__Exercise directions__
Everything from the first line down to the line containing "PI = math.pi" should be reproduced exactly; please include nothing else.
start Raw data
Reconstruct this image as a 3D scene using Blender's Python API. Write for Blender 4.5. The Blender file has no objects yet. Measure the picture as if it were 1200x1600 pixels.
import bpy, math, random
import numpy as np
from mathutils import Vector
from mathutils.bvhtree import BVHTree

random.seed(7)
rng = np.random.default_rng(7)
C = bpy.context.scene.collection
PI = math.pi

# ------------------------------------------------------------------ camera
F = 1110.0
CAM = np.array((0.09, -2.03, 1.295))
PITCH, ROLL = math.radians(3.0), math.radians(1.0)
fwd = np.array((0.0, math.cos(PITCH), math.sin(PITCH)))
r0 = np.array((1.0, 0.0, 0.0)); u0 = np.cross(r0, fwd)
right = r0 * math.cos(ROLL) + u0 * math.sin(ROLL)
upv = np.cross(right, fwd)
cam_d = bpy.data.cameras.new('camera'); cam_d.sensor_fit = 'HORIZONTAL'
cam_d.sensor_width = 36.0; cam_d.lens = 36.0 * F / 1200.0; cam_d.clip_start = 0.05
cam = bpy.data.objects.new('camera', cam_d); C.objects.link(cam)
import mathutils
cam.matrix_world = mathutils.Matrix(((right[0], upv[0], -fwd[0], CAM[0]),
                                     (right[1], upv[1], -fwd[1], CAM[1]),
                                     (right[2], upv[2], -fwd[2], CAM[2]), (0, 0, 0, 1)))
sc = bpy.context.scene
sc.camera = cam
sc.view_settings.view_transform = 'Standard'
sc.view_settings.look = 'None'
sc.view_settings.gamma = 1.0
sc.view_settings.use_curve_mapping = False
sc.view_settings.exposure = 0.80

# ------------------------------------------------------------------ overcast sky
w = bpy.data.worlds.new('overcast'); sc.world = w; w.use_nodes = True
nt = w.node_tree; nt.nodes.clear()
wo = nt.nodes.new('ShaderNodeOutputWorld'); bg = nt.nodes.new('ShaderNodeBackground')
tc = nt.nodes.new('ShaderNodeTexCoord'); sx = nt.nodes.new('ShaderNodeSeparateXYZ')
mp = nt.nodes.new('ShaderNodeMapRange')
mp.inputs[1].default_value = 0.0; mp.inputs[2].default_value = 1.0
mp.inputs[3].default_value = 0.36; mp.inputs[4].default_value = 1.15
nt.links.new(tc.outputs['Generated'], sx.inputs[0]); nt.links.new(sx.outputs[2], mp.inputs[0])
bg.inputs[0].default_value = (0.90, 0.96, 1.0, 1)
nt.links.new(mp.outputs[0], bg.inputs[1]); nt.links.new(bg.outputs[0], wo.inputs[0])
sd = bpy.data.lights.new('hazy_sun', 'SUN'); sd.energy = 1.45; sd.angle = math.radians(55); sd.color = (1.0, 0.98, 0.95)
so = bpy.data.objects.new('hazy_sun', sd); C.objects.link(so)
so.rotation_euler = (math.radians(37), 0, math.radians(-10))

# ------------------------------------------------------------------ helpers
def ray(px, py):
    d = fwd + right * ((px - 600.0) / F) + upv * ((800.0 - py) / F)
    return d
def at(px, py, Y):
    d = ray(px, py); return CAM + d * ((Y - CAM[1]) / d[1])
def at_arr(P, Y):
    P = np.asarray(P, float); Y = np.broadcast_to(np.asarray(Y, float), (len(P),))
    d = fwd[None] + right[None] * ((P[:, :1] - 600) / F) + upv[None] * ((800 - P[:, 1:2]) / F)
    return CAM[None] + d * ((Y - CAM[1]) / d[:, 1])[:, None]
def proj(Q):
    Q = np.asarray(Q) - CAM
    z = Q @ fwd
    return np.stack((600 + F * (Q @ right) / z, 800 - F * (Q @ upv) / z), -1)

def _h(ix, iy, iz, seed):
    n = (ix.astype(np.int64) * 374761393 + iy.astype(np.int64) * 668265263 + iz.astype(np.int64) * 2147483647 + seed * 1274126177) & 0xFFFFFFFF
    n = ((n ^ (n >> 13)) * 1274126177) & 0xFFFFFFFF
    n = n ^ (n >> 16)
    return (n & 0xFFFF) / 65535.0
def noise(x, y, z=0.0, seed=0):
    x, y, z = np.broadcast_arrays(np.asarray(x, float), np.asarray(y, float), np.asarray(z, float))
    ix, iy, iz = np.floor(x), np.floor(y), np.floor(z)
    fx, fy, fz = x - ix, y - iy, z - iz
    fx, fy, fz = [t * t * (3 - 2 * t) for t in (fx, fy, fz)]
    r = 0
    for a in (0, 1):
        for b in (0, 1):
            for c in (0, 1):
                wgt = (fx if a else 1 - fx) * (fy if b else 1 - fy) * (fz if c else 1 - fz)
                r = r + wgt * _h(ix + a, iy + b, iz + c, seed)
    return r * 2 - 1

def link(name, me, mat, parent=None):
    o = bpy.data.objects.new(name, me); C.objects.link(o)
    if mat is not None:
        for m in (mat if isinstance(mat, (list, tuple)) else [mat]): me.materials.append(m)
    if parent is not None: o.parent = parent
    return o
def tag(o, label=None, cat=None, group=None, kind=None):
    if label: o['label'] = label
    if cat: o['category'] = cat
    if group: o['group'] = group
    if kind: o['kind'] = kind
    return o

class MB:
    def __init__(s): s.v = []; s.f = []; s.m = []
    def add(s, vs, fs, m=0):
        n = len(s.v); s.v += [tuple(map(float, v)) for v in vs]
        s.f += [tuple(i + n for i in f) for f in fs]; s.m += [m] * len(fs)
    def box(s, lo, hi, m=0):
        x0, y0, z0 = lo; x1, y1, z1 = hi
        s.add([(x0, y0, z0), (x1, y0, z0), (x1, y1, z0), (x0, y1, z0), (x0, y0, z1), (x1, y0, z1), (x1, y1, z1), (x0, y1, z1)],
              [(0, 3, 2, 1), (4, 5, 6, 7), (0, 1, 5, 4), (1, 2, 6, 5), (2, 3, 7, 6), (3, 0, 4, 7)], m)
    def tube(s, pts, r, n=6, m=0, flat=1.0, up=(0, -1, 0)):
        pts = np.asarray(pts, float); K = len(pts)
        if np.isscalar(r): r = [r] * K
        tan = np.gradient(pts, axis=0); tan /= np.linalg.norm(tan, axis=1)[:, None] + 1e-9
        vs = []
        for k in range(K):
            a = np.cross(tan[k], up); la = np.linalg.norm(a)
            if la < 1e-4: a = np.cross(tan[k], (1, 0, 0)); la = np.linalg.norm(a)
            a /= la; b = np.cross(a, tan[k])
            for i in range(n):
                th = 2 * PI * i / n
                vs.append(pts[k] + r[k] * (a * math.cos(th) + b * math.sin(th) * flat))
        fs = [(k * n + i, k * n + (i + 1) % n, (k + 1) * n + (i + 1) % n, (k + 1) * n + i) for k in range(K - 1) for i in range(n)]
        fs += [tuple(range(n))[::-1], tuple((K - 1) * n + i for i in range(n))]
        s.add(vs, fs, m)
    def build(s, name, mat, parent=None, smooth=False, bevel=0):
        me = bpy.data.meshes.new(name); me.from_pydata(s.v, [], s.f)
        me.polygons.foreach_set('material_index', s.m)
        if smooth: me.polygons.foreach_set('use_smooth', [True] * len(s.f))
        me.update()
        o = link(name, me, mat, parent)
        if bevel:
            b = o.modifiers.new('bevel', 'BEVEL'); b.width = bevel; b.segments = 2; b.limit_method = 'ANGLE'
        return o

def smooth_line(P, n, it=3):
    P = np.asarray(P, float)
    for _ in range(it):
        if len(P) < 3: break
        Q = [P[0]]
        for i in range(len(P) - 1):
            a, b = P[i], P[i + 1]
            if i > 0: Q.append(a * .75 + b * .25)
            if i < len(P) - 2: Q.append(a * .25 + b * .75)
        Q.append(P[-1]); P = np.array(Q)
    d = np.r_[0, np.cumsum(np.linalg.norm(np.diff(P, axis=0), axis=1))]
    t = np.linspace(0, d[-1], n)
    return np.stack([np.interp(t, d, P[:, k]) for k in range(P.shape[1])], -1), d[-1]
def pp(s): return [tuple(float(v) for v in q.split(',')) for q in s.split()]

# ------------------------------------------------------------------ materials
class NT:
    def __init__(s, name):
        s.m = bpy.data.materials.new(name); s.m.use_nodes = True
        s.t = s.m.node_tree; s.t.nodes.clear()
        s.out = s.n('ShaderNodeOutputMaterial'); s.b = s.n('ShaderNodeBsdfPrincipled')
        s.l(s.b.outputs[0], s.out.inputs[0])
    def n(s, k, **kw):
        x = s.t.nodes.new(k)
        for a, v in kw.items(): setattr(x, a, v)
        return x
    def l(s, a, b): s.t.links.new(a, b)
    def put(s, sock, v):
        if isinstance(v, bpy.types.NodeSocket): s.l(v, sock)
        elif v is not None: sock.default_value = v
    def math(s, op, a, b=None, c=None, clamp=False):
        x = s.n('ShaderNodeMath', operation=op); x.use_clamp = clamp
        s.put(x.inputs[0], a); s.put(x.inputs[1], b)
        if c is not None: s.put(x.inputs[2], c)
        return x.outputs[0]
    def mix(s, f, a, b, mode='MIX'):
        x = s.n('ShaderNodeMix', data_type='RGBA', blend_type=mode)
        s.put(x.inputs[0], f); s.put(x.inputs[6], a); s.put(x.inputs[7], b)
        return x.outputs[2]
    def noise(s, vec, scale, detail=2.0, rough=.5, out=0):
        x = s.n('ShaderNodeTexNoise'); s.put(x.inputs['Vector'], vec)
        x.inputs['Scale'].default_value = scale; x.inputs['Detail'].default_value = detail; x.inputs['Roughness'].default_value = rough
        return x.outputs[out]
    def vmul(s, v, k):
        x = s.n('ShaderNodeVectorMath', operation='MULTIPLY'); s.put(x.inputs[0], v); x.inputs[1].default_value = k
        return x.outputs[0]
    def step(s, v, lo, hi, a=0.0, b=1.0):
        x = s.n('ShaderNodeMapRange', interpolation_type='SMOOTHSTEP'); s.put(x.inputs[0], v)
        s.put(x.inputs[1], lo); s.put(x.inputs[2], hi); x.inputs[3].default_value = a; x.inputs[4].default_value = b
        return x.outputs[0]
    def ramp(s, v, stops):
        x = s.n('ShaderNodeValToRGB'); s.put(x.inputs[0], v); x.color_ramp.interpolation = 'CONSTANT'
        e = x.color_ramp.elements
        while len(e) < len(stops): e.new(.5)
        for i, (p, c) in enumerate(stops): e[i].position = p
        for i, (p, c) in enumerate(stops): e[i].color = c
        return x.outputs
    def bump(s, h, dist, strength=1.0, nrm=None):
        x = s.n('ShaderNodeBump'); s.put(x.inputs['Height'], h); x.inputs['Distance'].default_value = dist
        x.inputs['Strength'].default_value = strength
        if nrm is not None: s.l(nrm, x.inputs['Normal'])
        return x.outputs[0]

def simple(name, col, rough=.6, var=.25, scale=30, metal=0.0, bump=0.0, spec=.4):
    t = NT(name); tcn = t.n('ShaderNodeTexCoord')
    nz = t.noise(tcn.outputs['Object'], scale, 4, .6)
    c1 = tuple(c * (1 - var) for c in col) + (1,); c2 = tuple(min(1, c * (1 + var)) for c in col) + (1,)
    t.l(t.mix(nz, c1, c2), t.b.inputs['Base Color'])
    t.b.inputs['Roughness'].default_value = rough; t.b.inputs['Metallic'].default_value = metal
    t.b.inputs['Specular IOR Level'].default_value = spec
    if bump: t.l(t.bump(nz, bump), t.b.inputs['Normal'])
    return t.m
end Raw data
__Response__
Reconstruct this image as a 3D scene using Blender's Python API. Write for Blender 4.5. The Blender file has no objects yet. Measure the picture as if it were 1200x1600 pixels.
import bpy, math, random
import numpy as np
from mathutils import Vector
from mathutils.bvhtree import BVHTree

random.seed(7)
rng = np.random.default_rng(7)
C = bpy.context.scene.collection
PI = math.pi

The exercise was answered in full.